Здесь мы должны вспомнить, что это была эпоха гуманиста Хуана Мальдонадо, который в 1532 году из своей башни на стенах Бургоса вызвал к жизни образ христианской Америки. По его мысли, худшие из дикарей могли в течение десяти лет обрести чистейшую ортодоксальную веру. По благословению самой природы они будут вести идиллическую жизнь, свободную от обмана и лицемерия. Лишенные ложной скромности или внешних правил приличия, они будут ведомы лишь стыдом за нравственно предосудительные деяния. Женщины и мужчины будут участвовать в совместных играх как братья и сестры. Лавки будут настолько завалены продуктами, что посетители будут просто брать, что требуется. Необходимые тяжелые сельскохозяйственные работы будут выполняться всеми совместно{1149}. Очевидно, Кирога имел сходные взгляды – по его словам, «не пустословно, но по множеству причин и соображений эта страна зовется Новым Светом, ибо своими людьми и почти всем, что в ней есть, она напоминает первый золотой век»{1150}.

В 1533 году, все еще будучи членом верховного суда, он предпринял путешествие в Мичоакан, чтобы выяснить, что там происходит.

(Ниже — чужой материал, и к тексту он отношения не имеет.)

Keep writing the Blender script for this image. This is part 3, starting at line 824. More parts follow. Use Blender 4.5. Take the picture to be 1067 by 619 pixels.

Позднее он рассказывал о том, с каким удивлением обнаружил туземцев, настолько способных к юридическому мышлению, а также настолько злонамеренных конкистадоров – те к этому времени уже использовали туземное население на медных рудниках. Ввиду этого он основал здесь свой второй пуэбло-госпиталь, Санта-Фе-де-ла-Лагуна, возле старой столицы Мичоакана, Цинцунцана. Его действия были встречены возмущением энкомендерос. Так, например, Хуан Инфанте утверждал, что получил здесь землю от самого Кортеса (на самом деле это был Эстрада){1151}. Однако Кирога в 1535 году твердо заявил, что «люди этой страны и вообще в Новом Свете почти все обладают сходными качествами – они очень мягки и скромны, стыдливы и послушны. Их следует привести к вере посредством доброго христианского влияния, а не войной и страхом».